Tibetan Buddhism
   2011-05-17 15:50:15    tibet.cn      Web Editor: Zhang
Buddhism had established a following in Tibet, as in other countries, due to its spread from India. It received a boost when it was actively promoted in the 7th century during the reign of King Songtsen Gampo (?- 649 or 650 AD), who was married to a Nepalese Princess as well as a Chinese Princess, both of whom were Buddhists. As part of their dowries, they brought many Buddhist scriptures and statues to the court.

As a consequence, Buddhism began to infiltrate Tibetan culture and to displace the indigenous Bon religion. However, during Landama's (or Lang Darma) reign, Buddhism was banned and went into decline.

The distinct form of Tibetan Buddhism also called (incorrectly) Lamaism developed during the 10th century and it became firmly established from this time onwards. Tibetan Buddhism has its particular form as it absorbed aspects of the Bon religion as it gradually established its dominance. Tibetan Buddhism also spread into neighboring provinces and countries. As the years passed a number of different sects evolved and which were to develop political as well as religious influence.

Tibetan Buddhism is based on Madhyamika and Yogacara and belongs to the Mahayana school. It also utilizes the symbolic ritual practices of Tantric Buddhism (Vajrayana) while incorporating features of the indigenous Tibetan Bon religion, that had continued its opposition to the new faith. The influence of Tantric doctrines and Bon make much more mystical than other forms of Buddhism. There is a strong reliance on mudras (ritual postures), mantras (sacred speech), yantras (sacred art) and secret initiation rites.

Tibetan Buddhism has many sects and sub sects of which the following five are the most influential.

1. Nyingmapa, the Ancient Ones, dates from around 750 with Padmambhava. Its name means "old", since it was the oldest of the Buddhist sects in Tibet. The Nyingmapa lamas wear red robes and hats, so it is also known as the Red Sect. It has a loose organization and focuses on mantra practice. Its lamas may marry and usually live in small groups. The sect retains many more of the Bon features than the other sects. Nyingmapa lamas believe that the mind is pure and that by cultivating one's being in such a way as to reject all outside influences, it is possible to become as one with Buddha. This sect has a greater number of deities than the other four. The major Nyingmapa monasteries are the Mindroling Monastery and the Dorje Drak Monastery. The former is particularly important for its collection of Tibetan calligraphy.

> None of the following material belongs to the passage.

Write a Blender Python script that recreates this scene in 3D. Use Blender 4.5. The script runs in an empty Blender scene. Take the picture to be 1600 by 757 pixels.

2. Kahdampa ordains that Buddha's acts and teachings should be the doctrines of cultivation. It is based on the teachings of Atisha, who arrived from India in 1042. The tradition lays stress on scriptures and discipline and emphasizes Tantra can be imparted to only to a select few. Kahdampa preaches samsara and retribution, so it underwent rapid development. By comparison with the other sects, its Yoga and Tantra remain pure. The main monastery is the Nechung Monastery, the hegumen (or abbots) of which acted as regents during the ethnic group of the Dalai Lamas and conducting the government of Tibet. Later this sect converted to Gelugpa.

3. Kagyupa was originated by two great teachers, Marpa and Milarepa. Kagyupa means "to teach orally" and its focus is on Tantric teaching. Since Marpa and Milarepa wore white robes, this sect is also called White sect. Its doctrines are unique and stresses a combination of the practise of quasi-qigong and Buddhist satori. It also advocates asceticism and obedience as the source of enlightenment. An important contribution of Kagyupa was the creation of tulku (reincarnating lamas) system, in which an existing lama can show evidence of his prior incarnations. Kagyupa's principal shrine is the Tsurphu Monastery, the traditional seat of Karmapa lama.

4. Sakyapa dates from 1073 and was founded at the Sakya Monastery after which it was named. Later, the sect was to govern Tibet for a period. As the monastery wall was painted with red, white and black stripes, the order became known colloquially as the Colorful Sect. Sakyapa's doctrines persuade people to do good deeds so that they may gain a good incarnation in their next samsara and to discard all temporal desires to ensure relief from pain.

5. Gelugpa is the order of Dalai Lama and Panchen Lama and is also called the Yellow Sect since they wear yellow hats. It was founded by Tsong Khapa, a great Buddhist reformer, in 1407. It absorbed Kahdampa and carried on Atisha's tradition. It stresses strict discipline and study of the scriptures. Its successful reform made it dominant in Tibet after the 17th century, leaving other sects to play a minor role. Its six main monasteries are the Ganden Monastery, Ta'er Monastery, Drepung Monastery, Labrang Monastery, Sera Monastery and Tashilhunpo Monastery.